Toronto Mayor David Miller is warming up for a campaign-style fight to win new tax revenues for the cash-strapped city, one week after losing a crucial vote to anti-tax opponents.
"The situation is serious, this is not a game," he said yesterday, referring to rapid-fire announcements last week of looming service cuts after council voted last Monday to put off until Oct. 22 a decision on $350-million in new taxes.
"We will do everything we can to get the facts known," he said, with efforts to talk directly to residents, such as an electronic newsletter. "It's about the kind of city you want to live in - it's that simple."
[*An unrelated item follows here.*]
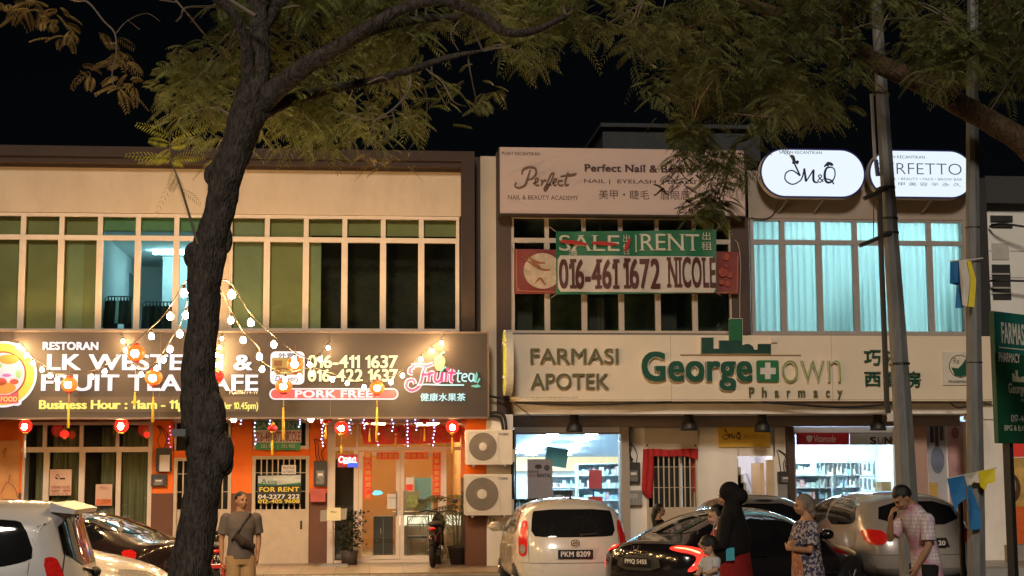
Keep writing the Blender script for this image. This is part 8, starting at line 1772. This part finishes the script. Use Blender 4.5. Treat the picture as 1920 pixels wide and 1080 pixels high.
# right-hand tree: trunk stands outside the frame, its limb and crown reach in
UY = -13.0; q0 = at(2300, 1000, UY)
t2_ = thing("tree", "spreading tree with thick brown limb crossing the upper right and dark drooping foliage", "tree", (q0.x, UY, 0))
mb = MB(); s2 = limb_mesh(mb, [(2310, 1250, 70, UY), (2300, 1000, 62, UY), (2270, 750, 56, UY), (2190, 520, 48, UY), (2060, 380, 40, UY), (1960, 305, 30, UY), (1920, 270, 25, UY), (1870, 235, 23, UY), (1800, 195, 22, UY), (1730, 158, 21, UY), (1670, 130, 20, UY), (1620, 105, 18, UY), (1560, 70, 15, UY), (1500, 40, 12, UY), (1420, 10, 10, UY), (1340, -20, 8, UY), (1250, -30, 6, UY)], None, 16, 3, 6, .05)
for i, L_ in enumerate([[(1640, 112, 11, UY), (1600, 80, 10, UY-.2), (1585, 20, 8, UY-.4), (1580, -60, 7, UY-.6)], [(1560, 70, 8, UY), (1500, 95, 6, UY+.2), (1450, 140, 5, UY+.4), (1415, 185, 4, UY+.5), (1424, 210, 3.6, UY+.5), (1425, 235, 3, UY+.5), (1405, 258, 2.5, UY+.5), (1380, 268, 1.5, UY+.5)], [(1450, 140, 3.5, UY+.4), (1400, 165, 3, UY+.3), (1370, 200, 2.5, UY+.2), (1330, 222, 2, UY+.2), (1300, 230, 1.2, UY+.2)], [(1990, 330, 20, UY), (1960, 180, 14, UY+.5), (1900, 60, 10, UY+.9), (1850, -20, 8, UY+1.2)], [(1900, 60, 5, UY+.9), (1860, 45, 4, UY+.8), (1800, 50, 3, UY+.8)], [(1930, 120, 4, UY+.6), (1910, 90, 3, UY+.5), (1895, 130, 2, UY+.5)], [(1420, 10, 5, UY), (1330, 40, 4.5, UY+.3), (1250, 60, 3.5, UY+.5), (1180, 50, 3, UY+.6)]]): s2 += limb_mesh(mb, L_, None, 9, 30+i, 5, .05)
mb.build("trunk", BARK2, t2_, True)
rng = np.random.RandomState(9); lv = Leaves(21); tw = MB(); Cs = []
for poly, n, dY, fr in [([(1060, -30), (1640, -30), (1640, 120), (1590, 190), (1500, 240), (1440, 235), (1430, 180), (1300, 180), (1235, 165), (1195, 150), (1190, 110), (1100, 100), (1060, 60)], 100, 2.0, 9),
                        ([(1240, 170), (1420, 165), (1430, 240), (1410, 300), (1300, 300), (1275, 270), (1300, 235), (1250, 215)], 26, .9, 9),
                        ([(1295, 290), (1390, 290), (1400, 330), (1360, 350), (1320, 350), (1280, 330)], 10, .5, 8),
                        ([(1440, 200), (1560, 200), (1600, 180), (1590, 210), (1540, 240), (1450, 240)], 10, .9, 8),
                        ([(1640, -30), (1960, -30), (1960, 170), (1880, 190), (1780, 180), (1720, 130), (1650, 60)], 66, 2.0, 9), ([(1700, 130), (1760, 130), (1790, 180), (1750, 170)], 4, .6, 7), ([(1430, 215), (1480, 235), (1500, 265), (1440, 280)], 4, .6, 6)]:
    C = sample_poly(poly, int(n*.56), UY+.15, dY*.9, rng); Cs += C
    for c in C: lv.clump(c+Vector((0, 0, .14)), int(fr*3.2), .21)
C = [at(x, y, UY+.4) for x, y in ((1335, 392), (1318, 405), (1352, 400), (1335, 412), (1305, 398), (1340, 385), (1330, 370))]
for c in C: lv.clump(c+Vector((0, 0, .05)), 14, .12, (.12, .22), .07); Cs.append(c)
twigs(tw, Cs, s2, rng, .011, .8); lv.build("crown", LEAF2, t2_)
for path in ([(1300, 395), (1318, 380), (1340, 385), (1372, 400)], [(1335, 350), (1332, 370), (1335, 390)], [(1262, 305), (1275, 320), (1285, 335)], [(1260, 340), (1285, 335), (1300, 345)]): tw.tube(cat_rom([tuple(at(*p, UY+.3)) for p in path], 4), .006, 5)
tw.build("twigs", TWIG, t2_)
lb_ = Leaves(22)
for x, y in ((1272, 318), (1280, 345), (1250, 335), (1262, 350), (1238, 345), (1285, 370), (1275, 300), (1290, 320), (1262, 315), (1298, 395), (1290, 405), (1256, 300)): lb_.clump(at(x, y, UY+.3), 3, .09, (.08, .14), .035, .018)
lb_.build("dry_leaves", pbr("dark_dry_leaf", (.05, .022, .012), .8, var=.4), t2_)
His comments come as the Toronto Police Services Board prepares for an emergency meeting later this week on potential cuts of $10-million or more from its 2007 budget, without affecting police staffing.
This meeting, like one held Friday by the Toronto Transit Commission to consider possible cuts of up to $30-million, follows a request last week from city manager Shirley Hoy for all divisions and agencies to find $100-million in savings in 2007.
By Aug. 6, Ms. Hoy expects to announce details of the cuts, likely with reduced hours at libraries and delays to the mayor's priorities on transit and climate change.
Mr. Miller's supporters admit to tactical errors in recent months that led to last week's defeat of the mayor's call for a tax of up to 2 per cent on the purchase of a home and a $60 fee to register motor-vehicle ownership.
But in defeat, they see a kernel of victory.
Mr. Miller has three months to sell residents on what's at stake: namely, that a livable Toronto needs new taxes, not a rush to slash services, to preserve and expand transit, protect the environment and boost community safety.
"People like the emotional energy of that kind of campaign, and they love to see it in their mayor," said Councillor Joe Mihevc (Ward 21 St. Paul's), noting how groups opposed to the tax successfully sucked up air time before the vote.
"We had a tax debate without a services debate," he said.
But the "chaotic" manner of last week's barrage of threatened cuts does not send a clear message, said Councillor Brian Ashton (Ward 36 Scarborough Southwest), who voted with the mayor at executive committee, but for the deferral.
"Unfortunately, it [cutting] is an approach that may not help your credibility in the broader public," he said.
"If we are going to have new taxes, the public needs to know that the fiscal crisis is real and what the choices are."
Many wonder why Mr. Miller did not engage in the debate last spring when the city held four public meetings on eight new revenue "tools" permitted under the new City of Toronto Act.
Nor did the mayor send political lieutenants to spell out the consequences, leaving the job to bureaucrats who have no mandate to make a political sales pitch.
"It's fair to say in the communications war before the vote, the real estate agents did very well," Mr. Miller said.